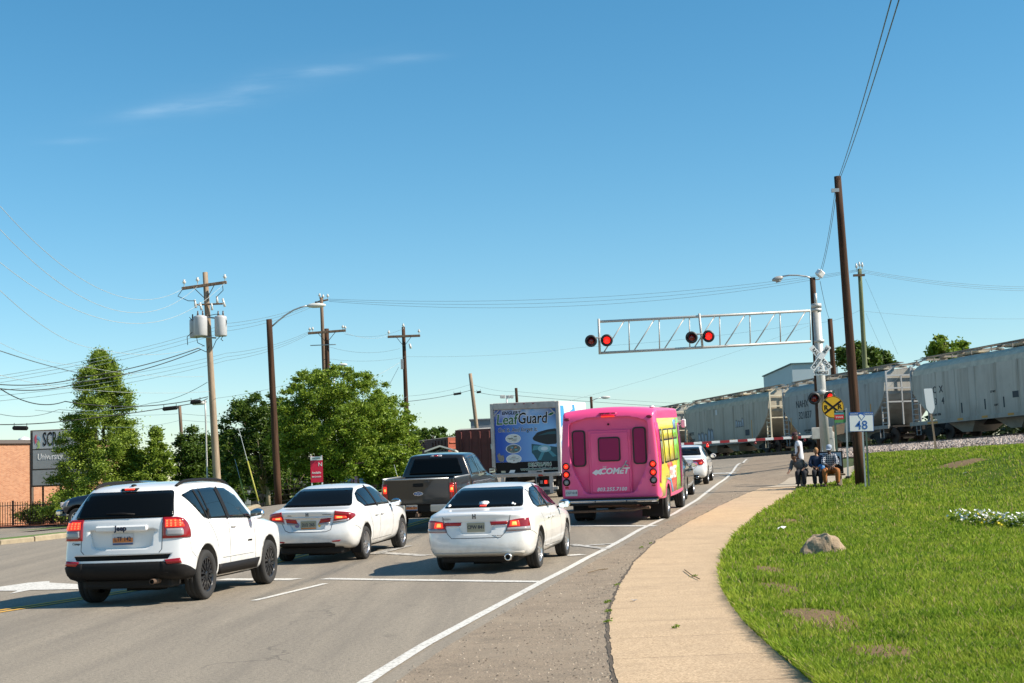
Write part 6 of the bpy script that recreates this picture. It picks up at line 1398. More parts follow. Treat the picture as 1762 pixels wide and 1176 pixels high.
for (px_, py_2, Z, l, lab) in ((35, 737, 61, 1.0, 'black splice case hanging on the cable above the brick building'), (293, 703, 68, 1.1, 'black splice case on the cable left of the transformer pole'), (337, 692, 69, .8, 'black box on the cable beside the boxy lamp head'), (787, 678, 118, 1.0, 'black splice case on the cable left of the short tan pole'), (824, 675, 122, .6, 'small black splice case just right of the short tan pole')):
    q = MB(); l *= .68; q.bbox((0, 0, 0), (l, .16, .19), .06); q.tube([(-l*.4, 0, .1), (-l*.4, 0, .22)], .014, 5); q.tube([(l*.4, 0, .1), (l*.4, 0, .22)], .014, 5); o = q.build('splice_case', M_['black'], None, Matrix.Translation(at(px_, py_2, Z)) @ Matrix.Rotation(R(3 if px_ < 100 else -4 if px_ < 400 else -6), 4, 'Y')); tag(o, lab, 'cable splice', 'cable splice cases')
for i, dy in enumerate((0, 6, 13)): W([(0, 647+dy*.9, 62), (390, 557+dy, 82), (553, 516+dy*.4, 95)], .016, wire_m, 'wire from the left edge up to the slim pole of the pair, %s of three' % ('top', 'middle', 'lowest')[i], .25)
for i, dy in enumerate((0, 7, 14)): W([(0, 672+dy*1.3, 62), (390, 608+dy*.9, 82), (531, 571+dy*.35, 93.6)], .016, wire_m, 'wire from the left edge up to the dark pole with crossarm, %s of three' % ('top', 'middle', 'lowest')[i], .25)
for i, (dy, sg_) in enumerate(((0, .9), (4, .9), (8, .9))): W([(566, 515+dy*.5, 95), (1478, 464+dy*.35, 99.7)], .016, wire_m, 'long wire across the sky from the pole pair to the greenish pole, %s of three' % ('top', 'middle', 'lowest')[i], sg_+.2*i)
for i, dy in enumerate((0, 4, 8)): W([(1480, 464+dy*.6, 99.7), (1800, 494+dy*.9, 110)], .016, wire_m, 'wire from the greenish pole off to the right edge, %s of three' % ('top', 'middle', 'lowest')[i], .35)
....
#### Directions:
Print the whole listing above once more, word for word, without its pictures.

#### Answer to the task:
Write part 6 of the bpy script that recreates this picture. It picks up at line 1398. More parts follow. Treat the picture as 1762 pixels wide and 1176 pixels high.
for (px_, py_2, Z, l, lab) in ((35, 737, 61, 1.0, 'black splice case hanging on the cable above the brick building'), (293, 703, 68, 1.1, 'black splice case on the cable left of the transformer pole'), (337, 692, 69, .8, 'black box on the cable beside the boxy lamp head'), (787, 678, 118, 1.0, 'black splice case on the cable left of the short tan pole'), (824, 675, 122, .6, 'small black splice case just right of the short tan pole')):
    q = MB(); l *= .68; q.bbox((0, 0, 0), (l, .16, .19), .06); q.tube([(-l*.4, 0, .1), (-l*.4, 0, .22)], .014, 5); q.tube([(l*.4, 0, .1), (l*.4, 0, .22)], .014, 5); o = q.build('splice_case', M_['black'], None, Matrix.Translation(at(px_, py_2, Z)) @ Matrix.Rotation(R(3 if px_ < 100 else -4 if px_ < 400 else -6), 4, 'Y')); tag(o, lab, 'cable splice', 'cable splice cases')
for i, dy in enumerate((0, 6, 13)): W([(0, 647+dy*.9, 62), (390, 557+dy, 82), (553, 516+dy*.4, 95)], .016, wire_m, 'wire from the left edge up to the slim pole of the pair, %s of three' % ('top', 'middle', 'lowest')[i], .25)
for i, dy in enumerate((0, 7, 14)): W([(0, 672+dy*1.3, 62), (390, 608+dy*.9, 82), (531, 571+dy*.35, 93.6)], .016, wire_m, 'wire from the left edge up to the dark pole with crossarm, %s of three' % ('top', 'middle', 'lowest')[i], .25)
for i, (dy, sg_) in enumerate(((0, .9), (4, .9), (8, .9))): W([(566, 515+dy*.5, 95), (1478, 464+dy*.35, 99.7)], .016, wire_m, 'long wire across the sky from the pole pair to the greenish pole, %s of three' % ('top', 'middle', 'lowest')[i], sg_+.2*i)
for i, dy in enumerate((0, 4, 8)): W([(1480, 464+dy*.6, 99.7), (1800, 494+dy*.9, 110)], .016, wire_m, 'wire from the greenish pole off to the right edge, %s of three' % ('top', 'middle', 'lowest')[i], .35)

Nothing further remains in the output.